The sporting world is well used to oversized contracts these days, but they usually are based on services rendered. Roger Clemens, however, clearly merits different treatment.

The sporting world is well used to oversized contracts these days, but they usually are based on services rendered. Roger Clemens, however, clearly merits different treatment.

In a development that underlines the fact that the New York Yankees know few limits when it comes to splashing the cash - if anyone was in the slightest doubt - the World Series champions for three of the last four years have signed the pitcher to a three-year contract extension worth an estimated $30.9m (£21.2m).

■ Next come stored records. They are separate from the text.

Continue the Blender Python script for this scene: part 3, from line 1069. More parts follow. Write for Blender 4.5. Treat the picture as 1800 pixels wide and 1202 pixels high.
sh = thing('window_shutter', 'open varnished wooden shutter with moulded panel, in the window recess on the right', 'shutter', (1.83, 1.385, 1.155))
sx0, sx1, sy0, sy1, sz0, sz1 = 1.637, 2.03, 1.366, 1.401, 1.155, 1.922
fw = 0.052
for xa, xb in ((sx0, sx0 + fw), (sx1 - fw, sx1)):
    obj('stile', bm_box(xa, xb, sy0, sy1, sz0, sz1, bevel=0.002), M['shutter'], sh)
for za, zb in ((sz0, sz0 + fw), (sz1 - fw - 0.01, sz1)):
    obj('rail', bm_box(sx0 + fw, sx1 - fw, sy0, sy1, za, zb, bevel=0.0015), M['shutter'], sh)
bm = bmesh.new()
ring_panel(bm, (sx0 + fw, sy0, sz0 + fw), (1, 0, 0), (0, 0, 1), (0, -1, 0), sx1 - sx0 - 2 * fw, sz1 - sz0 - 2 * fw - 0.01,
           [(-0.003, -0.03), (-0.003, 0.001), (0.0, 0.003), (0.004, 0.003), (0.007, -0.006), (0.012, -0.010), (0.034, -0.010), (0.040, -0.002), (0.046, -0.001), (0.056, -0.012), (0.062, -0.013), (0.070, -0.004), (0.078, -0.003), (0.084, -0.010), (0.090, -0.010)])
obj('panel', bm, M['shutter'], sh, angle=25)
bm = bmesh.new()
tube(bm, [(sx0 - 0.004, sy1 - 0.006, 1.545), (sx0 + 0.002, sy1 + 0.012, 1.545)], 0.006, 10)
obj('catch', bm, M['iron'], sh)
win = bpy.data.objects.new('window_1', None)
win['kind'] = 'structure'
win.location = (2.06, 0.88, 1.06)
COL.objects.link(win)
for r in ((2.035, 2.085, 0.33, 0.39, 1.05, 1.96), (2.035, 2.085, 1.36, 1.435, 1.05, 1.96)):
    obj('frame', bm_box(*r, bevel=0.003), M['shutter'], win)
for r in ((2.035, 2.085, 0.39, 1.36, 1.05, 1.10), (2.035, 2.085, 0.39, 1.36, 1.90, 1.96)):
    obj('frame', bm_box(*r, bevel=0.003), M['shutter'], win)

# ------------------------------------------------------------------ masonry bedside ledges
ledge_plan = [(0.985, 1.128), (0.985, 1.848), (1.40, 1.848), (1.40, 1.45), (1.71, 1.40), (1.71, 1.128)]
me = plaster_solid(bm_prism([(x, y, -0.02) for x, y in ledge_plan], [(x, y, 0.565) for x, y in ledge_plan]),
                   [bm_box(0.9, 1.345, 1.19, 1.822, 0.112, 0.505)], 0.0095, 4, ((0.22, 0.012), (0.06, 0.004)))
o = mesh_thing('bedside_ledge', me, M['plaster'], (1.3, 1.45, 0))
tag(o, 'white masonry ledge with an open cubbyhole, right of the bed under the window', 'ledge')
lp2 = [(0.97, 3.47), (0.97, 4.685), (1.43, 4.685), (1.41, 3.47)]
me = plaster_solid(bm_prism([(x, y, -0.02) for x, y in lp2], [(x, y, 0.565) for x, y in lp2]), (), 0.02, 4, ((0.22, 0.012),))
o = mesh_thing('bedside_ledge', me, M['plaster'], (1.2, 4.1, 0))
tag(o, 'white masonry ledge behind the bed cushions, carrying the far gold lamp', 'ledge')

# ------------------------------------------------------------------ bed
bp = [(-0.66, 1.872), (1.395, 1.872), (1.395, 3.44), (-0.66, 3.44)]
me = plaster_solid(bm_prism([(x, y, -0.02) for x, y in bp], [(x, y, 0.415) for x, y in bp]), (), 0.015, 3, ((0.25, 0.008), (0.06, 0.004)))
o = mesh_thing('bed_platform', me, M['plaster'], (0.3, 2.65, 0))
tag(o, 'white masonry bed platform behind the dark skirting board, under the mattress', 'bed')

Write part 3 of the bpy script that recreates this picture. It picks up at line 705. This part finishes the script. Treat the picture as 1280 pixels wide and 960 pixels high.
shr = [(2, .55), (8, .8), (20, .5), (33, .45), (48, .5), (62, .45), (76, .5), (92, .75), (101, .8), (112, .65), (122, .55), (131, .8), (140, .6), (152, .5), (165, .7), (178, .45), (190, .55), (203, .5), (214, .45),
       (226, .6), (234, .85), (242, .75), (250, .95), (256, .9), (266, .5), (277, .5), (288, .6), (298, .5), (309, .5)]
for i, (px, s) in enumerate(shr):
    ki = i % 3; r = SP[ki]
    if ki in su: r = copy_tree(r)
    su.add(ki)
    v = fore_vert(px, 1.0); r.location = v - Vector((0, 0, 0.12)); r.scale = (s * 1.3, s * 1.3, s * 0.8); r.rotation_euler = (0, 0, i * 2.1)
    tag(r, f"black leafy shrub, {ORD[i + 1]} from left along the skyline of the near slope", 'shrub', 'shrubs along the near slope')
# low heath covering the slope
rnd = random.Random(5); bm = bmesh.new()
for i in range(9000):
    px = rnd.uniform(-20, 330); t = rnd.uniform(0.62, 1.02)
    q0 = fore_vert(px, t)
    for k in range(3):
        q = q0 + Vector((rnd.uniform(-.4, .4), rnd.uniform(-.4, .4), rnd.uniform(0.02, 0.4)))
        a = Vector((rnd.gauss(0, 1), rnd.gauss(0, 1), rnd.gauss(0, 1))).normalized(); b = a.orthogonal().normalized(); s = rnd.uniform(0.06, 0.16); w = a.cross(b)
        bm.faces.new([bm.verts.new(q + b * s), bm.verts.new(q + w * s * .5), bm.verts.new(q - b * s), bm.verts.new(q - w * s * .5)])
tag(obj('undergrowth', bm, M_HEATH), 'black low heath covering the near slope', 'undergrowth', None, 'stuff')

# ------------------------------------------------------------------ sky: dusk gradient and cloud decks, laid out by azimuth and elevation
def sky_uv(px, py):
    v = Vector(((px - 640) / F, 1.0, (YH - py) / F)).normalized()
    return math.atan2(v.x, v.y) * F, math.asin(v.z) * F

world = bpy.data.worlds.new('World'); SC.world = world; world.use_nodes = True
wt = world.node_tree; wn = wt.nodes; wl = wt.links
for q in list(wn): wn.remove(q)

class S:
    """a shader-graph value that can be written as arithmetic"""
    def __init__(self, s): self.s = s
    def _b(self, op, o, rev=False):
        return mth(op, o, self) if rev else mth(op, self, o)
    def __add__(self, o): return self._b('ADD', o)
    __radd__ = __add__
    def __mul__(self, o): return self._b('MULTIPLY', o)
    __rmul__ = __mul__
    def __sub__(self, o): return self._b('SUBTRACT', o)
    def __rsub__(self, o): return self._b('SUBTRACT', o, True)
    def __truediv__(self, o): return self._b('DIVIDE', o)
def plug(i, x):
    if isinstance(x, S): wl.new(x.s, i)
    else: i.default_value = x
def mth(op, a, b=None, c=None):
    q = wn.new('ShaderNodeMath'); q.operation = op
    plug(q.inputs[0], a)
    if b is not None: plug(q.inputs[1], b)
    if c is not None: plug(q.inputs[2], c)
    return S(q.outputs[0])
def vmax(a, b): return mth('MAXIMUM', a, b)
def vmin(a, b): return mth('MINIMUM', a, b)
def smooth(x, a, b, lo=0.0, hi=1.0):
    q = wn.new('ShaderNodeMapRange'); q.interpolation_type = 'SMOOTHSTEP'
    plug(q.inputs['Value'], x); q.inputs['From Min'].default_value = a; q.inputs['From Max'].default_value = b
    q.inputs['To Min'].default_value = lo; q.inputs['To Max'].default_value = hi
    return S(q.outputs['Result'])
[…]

What is surprising about the deal is that while Clemens won back-to-back Cy Young Awards for best pitcher with the Toronto Blue Jays in 1997 and 1998, the 18 months the future Hall-of-Famer has been with the Yankees have been fairly unimpressive.

Clemens will receive a $5m signing bonus, to be paid over the next two years, and an annual salary of $7.8m in 2001 and in 2002. There is a third-year option for $10.3m and, remarkably, Clemens has the right to accept the option and play for the Yankees or reject it and still collect the money.

Still, he might just be worth it. On Sunday against Anaheim Angels, in his first start since signing the new deal, Clemens allowed one run, walked three batters and struck out two in a 4-1 victory. He has now not lost a game since 9 June, to the New York Mets.

Clemens exited in the seventh with only a 2-1 lead, and it was left to closer Mariano Rivera, the Most Valuable Player in the last two of the World Series, to shut out the Angels. He got the last five outs for his 26th save in 30 chances.

"Roger spent it all," the Yankees manager, Joe Torre, said. "In a low-scoring game, every single pitch means more, and they take more out of you."

Clemens said: "It's good to know I'll have the opportunity to play here for a few more years, but that didn't change my approach or attitude."

Another recent deal - $90m over six years for the Atlanta Braves third baseman Chipper Jones, a player only just coming out of a dreadful slump at the plate - had the home-run specialist Sammy Sosa heralding the dawn of a new era.

"It's going to open the door for a lot of us and help other players," Sosa said. "Hopefully, in the future, I'm looking for the same thing with the Cubs. My value is going to go up, seeing the way they took care of Chipper. I don't want to talk about dollars, but is this contract going to help? Yeah, it's going to help."

Sosa, who will soon turn 32, is looking for a six-year contract that would pay him $17m or $18m a season. "We have to sit down at the end of the year and talk money," he added. "Hopefully, I can be happy like Chipper." With those kinds of sums, there is every chance of that.